Don’t get me wrong. I have no desire to boot the Golden state from the nation. I’m simply here to say that we should help them leave if they want to, and a growing number of them appears to want to.

In the wake of the presidential election, an independence group, Yes California, has submitted a proposed ballot measure to the state’s attorney general’s office. They hope to have a statewide referendum on secession in 2018.

Among the reasons they cite for wanting to establish their own country is the same one I just mentioned: Californians are culturally different from the rest of the country. The group’s leaders say they have 13,000 volunteers ready to collect signatures.

They have some pretty heavyweight Silicon Valley supporters, too. Dave Morin of the social networking tool Path and Marc Hemeon, founder of Design Inc., have reportedly expressed some interest.

The president of Yes California, Louis Marinelli, puts it this way: “This is the first Western secessionist movement that worked, and I think that is going to be very profound.
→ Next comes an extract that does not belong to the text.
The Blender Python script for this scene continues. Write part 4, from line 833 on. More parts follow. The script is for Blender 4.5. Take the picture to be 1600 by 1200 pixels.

Are you going to say to people in the freest country in the world [you] don’t have the right to self-determination?”

That’s well put, even if it does fly in the face of the Left’s (and most Californians’) wish to deny the U.S. its own right to self-determination, that is to say, our right to reject globalism and open borders for national sovereignty. National self-determination is nothing more than nationalism, after all, so Californians, mad that the U.S. has now embraced an ascendent political nationalism, seem prepared to assert their own nationalist self-determination so that they may then surrender it to globalism.

This is the way these people think, but I digress.

The point is, let’s wish them well. As a libertarian constitutionalist, I do not believe any nation should hold a people hostage, nor can I find anywhere in our constitution where it commands that states that join the union can never leave. This isn’t Facebook, after all.

The nation has been seceding and reorganizing in a de facto way for a while now, and this would merely formalize what is going on. That is to say, as columnist Pat Buchanan has pointed out, conservatives have been moving to politically conservatives states and regions for years, while liberals have been headed for urban utopias. Hence, the nickname the Left Coast.

Just ask a liberal where paradise is, and likely as not the answer will be California, not Heaven.

So how can we help our good friends achieve their Calexit?

Well, though the constitution doesn’t say anything about being held hostage to a union no longer working — much like laws and customs not allowing people to divorce — our liberal courts have interpreted the constitution just that way, and we fought a civil war over such states’ rights.

So allowing California to secede, if they decide they want to, will require a constitutional amendment. If that happens, we should ask our state legislatures to support such an amendment — with appropriate safeguards for American interests and property, of course — and let California’s people go.

It would in keeping with Great Britain allowing Scotland to vote on secession two years ago. It would be in keeping with Britain’s own vote this year to withdraw from the European Union. It would be in keeping with the doctrine of states’ rights, and yet another win for national self-determination and sovereignty.

If California wants to exit, then by all means, say yes to Calexit. And let’s speed up the process.